Conciliando cinema, televisão e teatro, atuou nas peças "Vestido de Noiva" (1958), "Oração para uma Negra" (1959) e "Quarto de Despejo" (1961), onde interpreta a escritora Carolina Maria de Jesus (1914-1977), moradora da favela do Canindé, na zona norte de São Paulo.

A primeira telenovela veio em 1965, em "A Deusa Vencida", na TV Excelsior. Três anos depois, em 1968, estreia na TV Globo com a trama "Passo dos Ventos", onde interpretou uma mãe de santo, e, em 1969, torna-se a primeira protagonista negra na novela "A Cabana do Pai Tomás", onde trabalhou ao lado do amigo e ator Sérgio Cardoso (1925-1972).

Na Globo, onde é contratada há 50 anos, fez mais de 30 novelas. Entre as de maior destaque estão "O Bem-Amado" (1973), "Helena" (1975), "Sinhá Moça" -primeira e segunda versões (1986/2006)- e "Memorial de Maria Moura" (1994). A minissérie "Na Forma da Lei" (2010), foi a sua última atuação na emissora desde então.

Seus trabalhos mais recentes no cinema foram em "O Vendedor de Passados" (2015) e em "As Filhas do Vento" (2005).

Perseguida pelo racismo, Ruth de Souza costuma dizer em entrevistas que sempre teve que brigar muito por bons papeis ao longo de seus mais de 70 anos de interpretações.
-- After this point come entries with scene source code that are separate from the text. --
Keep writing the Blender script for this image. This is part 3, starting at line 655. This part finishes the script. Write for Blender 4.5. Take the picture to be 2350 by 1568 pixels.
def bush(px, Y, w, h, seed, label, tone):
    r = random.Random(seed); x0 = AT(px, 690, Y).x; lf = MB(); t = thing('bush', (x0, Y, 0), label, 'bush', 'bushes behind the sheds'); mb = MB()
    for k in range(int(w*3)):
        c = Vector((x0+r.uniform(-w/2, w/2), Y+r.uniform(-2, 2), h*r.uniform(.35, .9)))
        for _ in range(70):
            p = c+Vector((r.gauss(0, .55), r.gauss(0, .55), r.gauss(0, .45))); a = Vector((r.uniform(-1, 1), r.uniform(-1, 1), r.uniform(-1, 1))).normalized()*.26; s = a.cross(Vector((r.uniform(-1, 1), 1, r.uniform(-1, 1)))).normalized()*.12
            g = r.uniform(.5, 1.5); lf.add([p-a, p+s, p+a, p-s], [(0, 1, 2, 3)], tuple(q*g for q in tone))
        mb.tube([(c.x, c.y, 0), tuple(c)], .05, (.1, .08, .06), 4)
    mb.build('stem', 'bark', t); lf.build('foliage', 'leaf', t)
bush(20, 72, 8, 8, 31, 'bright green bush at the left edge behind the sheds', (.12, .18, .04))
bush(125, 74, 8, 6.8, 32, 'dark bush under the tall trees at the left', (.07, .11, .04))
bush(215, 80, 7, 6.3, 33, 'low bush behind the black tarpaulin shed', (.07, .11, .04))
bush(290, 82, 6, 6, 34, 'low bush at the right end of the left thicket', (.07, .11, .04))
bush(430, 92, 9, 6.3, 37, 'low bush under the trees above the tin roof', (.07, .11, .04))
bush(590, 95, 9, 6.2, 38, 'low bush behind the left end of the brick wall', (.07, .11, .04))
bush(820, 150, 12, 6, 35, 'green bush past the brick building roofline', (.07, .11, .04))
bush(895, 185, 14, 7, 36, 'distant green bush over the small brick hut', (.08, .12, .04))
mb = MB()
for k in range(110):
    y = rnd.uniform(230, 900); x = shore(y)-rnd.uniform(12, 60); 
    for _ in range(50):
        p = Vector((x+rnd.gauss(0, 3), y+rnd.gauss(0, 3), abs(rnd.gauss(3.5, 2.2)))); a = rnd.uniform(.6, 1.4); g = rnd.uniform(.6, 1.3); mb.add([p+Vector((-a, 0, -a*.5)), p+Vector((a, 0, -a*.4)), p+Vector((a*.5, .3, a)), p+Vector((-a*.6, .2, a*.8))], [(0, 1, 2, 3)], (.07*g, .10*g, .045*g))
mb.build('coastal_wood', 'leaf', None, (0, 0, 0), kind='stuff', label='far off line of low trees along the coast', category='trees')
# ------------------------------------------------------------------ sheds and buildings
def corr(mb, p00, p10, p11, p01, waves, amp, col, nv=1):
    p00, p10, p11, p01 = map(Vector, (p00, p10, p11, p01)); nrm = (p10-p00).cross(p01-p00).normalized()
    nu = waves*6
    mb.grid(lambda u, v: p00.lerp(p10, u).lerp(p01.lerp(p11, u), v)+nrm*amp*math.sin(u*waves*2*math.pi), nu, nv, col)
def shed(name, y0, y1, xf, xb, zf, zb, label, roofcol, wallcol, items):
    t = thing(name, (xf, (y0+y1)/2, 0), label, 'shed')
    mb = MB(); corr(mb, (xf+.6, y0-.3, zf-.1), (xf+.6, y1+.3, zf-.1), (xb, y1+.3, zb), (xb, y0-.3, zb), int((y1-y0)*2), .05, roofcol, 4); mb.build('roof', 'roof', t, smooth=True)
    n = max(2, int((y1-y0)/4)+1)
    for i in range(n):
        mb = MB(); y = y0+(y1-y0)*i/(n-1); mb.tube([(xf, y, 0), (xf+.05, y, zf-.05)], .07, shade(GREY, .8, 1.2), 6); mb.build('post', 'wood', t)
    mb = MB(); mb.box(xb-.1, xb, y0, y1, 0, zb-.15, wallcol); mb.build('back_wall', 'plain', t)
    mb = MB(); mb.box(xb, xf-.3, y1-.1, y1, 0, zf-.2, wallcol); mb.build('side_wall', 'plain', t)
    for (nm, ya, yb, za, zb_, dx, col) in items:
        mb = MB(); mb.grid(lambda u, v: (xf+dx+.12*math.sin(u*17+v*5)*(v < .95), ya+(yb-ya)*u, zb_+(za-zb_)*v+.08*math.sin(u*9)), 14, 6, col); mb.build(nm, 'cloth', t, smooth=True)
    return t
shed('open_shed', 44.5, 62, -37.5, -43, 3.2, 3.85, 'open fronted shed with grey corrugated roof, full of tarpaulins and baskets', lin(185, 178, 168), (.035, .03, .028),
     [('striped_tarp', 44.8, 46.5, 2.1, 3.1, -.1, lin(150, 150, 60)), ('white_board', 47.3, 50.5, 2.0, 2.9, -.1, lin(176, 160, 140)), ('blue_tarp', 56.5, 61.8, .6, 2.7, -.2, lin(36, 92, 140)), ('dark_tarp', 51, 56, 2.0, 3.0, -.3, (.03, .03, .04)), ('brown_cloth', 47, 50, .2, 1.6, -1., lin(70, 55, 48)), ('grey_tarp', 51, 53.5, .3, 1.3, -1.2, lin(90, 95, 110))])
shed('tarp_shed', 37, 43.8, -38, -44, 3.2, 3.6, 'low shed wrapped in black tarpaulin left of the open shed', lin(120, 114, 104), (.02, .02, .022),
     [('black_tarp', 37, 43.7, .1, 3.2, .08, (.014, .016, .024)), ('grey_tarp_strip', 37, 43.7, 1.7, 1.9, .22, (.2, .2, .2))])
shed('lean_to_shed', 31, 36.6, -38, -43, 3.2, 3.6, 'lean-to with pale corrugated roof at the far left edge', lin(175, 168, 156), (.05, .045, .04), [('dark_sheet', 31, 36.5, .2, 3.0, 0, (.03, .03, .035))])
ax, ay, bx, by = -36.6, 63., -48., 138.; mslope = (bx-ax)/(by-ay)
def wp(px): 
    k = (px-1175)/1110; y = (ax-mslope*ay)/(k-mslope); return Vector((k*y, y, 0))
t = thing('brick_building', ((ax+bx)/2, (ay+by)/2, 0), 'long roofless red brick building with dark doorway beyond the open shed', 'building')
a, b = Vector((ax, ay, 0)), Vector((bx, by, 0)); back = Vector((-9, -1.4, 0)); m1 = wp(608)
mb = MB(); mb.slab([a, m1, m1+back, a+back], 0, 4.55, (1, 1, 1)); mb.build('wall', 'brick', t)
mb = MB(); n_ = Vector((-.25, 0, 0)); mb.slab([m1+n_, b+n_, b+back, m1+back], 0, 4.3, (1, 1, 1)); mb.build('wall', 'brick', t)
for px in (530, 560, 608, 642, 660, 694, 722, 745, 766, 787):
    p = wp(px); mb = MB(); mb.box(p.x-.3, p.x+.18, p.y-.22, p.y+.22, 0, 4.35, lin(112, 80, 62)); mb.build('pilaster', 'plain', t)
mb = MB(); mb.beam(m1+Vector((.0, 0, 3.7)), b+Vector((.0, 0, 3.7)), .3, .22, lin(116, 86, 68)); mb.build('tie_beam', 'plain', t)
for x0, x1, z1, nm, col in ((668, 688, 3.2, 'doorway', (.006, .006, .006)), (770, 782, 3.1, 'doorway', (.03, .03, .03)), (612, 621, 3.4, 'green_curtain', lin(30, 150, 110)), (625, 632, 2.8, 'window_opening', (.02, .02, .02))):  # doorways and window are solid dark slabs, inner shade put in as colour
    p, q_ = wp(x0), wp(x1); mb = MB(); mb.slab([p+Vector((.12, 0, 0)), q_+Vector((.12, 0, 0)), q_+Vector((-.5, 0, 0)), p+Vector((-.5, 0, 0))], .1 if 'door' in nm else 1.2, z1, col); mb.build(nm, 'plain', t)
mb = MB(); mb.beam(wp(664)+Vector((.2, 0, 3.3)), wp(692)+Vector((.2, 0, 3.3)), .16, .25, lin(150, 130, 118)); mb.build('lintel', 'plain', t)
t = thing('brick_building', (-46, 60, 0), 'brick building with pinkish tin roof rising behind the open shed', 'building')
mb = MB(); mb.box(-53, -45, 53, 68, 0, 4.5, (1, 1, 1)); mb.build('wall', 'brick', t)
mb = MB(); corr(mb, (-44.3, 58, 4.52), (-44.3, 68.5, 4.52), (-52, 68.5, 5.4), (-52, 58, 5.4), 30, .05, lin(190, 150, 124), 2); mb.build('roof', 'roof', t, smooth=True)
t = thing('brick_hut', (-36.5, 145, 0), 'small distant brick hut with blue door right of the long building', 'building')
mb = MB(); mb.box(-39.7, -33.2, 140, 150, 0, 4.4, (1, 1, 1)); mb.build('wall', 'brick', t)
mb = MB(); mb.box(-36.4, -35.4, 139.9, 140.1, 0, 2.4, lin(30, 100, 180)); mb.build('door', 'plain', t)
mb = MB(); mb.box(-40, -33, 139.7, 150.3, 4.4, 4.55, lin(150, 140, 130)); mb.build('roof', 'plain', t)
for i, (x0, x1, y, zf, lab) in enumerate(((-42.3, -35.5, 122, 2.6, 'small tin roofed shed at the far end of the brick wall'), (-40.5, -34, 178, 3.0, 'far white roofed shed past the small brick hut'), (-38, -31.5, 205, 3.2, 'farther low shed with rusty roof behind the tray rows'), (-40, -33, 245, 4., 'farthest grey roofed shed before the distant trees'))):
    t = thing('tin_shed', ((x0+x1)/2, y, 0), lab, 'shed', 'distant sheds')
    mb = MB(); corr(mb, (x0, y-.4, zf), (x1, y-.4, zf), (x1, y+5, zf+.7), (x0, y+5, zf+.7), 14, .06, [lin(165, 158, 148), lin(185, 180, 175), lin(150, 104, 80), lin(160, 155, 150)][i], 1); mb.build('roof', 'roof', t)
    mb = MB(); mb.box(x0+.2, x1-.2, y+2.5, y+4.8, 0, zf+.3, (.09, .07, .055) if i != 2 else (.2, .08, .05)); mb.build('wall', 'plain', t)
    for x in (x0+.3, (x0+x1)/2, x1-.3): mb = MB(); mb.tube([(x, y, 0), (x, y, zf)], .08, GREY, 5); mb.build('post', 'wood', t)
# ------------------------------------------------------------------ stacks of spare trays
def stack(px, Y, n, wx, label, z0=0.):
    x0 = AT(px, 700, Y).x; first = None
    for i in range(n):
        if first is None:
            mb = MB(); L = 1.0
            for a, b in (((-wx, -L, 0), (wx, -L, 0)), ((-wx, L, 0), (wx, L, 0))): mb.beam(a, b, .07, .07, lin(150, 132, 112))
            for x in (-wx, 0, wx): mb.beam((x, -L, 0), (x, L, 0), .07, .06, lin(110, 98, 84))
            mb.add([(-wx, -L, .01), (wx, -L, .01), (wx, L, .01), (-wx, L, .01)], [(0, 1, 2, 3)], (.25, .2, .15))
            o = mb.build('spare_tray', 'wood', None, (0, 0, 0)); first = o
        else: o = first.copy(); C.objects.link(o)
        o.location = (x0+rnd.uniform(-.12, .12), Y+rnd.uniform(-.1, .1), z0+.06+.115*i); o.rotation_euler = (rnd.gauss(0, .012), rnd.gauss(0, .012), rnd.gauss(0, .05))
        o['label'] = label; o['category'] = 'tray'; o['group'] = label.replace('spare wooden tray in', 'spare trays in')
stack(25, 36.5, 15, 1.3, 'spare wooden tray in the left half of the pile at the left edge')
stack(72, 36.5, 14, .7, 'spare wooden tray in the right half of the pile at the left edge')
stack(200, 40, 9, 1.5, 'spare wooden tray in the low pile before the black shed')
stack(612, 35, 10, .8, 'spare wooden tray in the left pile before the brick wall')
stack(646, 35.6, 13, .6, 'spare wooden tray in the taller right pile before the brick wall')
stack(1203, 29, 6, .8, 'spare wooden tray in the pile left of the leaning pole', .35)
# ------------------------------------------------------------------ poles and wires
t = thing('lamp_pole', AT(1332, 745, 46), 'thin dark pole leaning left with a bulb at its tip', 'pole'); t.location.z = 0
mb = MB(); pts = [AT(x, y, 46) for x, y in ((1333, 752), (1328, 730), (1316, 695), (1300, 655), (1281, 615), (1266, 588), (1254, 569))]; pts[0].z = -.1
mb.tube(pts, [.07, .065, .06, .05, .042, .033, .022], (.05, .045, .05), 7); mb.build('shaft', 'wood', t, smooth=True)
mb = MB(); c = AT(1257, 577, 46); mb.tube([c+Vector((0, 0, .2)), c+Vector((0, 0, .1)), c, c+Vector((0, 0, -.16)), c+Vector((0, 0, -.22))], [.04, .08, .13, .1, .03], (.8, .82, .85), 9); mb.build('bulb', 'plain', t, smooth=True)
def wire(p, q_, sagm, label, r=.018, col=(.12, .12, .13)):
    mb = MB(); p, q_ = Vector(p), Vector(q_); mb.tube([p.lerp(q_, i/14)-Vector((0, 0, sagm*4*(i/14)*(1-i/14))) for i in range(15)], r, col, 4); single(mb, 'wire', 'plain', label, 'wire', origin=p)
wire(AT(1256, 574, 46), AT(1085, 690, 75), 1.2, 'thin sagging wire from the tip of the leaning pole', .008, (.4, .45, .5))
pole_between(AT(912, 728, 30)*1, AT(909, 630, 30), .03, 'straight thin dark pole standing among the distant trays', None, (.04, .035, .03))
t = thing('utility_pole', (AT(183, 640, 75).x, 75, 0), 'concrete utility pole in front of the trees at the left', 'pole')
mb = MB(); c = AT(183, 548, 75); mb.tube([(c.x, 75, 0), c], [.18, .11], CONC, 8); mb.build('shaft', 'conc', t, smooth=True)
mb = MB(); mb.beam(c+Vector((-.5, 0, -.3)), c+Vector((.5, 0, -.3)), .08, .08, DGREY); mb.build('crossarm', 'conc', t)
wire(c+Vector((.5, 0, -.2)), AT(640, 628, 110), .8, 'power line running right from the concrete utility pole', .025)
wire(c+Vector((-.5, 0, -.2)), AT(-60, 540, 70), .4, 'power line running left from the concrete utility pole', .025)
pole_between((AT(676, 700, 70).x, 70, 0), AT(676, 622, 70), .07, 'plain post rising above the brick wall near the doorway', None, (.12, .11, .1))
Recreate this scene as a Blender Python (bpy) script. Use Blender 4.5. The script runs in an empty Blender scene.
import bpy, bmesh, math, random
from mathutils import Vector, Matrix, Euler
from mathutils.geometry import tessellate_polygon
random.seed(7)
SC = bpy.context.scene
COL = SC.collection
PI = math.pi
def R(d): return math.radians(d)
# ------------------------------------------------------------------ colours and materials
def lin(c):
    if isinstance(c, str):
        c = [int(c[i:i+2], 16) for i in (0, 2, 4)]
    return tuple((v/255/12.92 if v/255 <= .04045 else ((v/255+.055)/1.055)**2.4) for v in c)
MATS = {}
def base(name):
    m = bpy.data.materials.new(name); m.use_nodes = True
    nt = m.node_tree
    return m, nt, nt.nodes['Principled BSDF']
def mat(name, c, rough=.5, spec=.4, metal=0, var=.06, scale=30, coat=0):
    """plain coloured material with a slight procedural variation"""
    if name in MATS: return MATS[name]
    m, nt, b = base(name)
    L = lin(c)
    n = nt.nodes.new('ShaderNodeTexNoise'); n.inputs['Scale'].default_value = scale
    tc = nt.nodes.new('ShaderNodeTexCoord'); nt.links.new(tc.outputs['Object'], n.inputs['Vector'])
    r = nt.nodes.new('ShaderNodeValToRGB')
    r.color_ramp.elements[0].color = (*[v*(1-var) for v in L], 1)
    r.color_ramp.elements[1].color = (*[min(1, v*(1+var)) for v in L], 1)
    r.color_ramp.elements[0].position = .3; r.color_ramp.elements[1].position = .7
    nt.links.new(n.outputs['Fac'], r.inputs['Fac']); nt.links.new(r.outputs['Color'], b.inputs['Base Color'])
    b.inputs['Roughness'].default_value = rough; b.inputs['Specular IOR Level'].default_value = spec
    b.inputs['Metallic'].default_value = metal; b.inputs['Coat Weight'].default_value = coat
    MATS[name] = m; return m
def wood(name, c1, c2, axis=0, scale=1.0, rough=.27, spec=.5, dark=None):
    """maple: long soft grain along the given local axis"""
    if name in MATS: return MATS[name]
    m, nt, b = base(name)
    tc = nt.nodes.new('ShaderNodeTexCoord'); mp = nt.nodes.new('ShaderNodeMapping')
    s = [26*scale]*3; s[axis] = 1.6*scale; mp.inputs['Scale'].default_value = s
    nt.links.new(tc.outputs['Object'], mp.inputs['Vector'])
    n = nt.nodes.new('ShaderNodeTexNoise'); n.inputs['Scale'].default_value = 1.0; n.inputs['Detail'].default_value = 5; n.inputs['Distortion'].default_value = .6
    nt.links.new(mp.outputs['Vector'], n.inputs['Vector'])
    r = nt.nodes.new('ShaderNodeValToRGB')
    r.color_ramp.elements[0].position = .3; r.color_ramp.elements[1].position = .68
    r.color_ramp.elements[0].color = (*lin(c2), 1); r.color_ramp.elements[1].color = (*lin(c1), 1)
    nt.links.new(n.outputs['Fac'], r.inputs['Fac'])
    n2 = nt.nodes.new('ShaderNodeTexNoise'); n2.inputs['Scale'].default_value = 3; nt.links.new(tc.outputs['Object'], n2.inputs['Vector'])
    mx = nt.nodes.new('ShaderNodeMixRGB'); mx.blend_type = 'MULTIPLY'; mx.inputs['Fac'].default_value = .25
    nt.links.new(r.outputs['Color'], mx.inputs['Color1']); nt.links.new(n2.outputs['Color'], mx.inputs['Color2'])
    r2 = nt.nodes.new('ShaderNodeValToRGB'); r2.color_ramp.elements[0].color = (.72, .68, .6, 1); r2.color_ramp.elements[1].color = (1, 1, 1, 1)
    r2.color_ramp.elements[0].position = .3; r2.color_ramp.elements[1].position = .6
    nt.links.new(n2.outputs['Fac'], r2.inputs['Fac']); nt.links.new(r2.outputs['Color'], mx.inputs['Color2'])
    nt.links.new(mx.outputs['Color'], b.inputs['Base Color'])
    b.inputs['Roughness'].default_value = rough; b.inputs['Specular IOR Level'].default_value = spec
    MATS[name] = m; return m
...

Mas agradece constantemente aos autores Janete Clair (1925-1983) e Dias Gomes (1922-1999) pela possibilidade que proporcionaram a ela de representar personagens de maior relevância na TV.

Em 2016, Ruth de Souza foi homenageada na mostra "Pérola Negra", que ficou em cartaz no CCBB de Brasília e de São Paulo, onde foram exibidos 25 de seus trabalhos mais marcantes.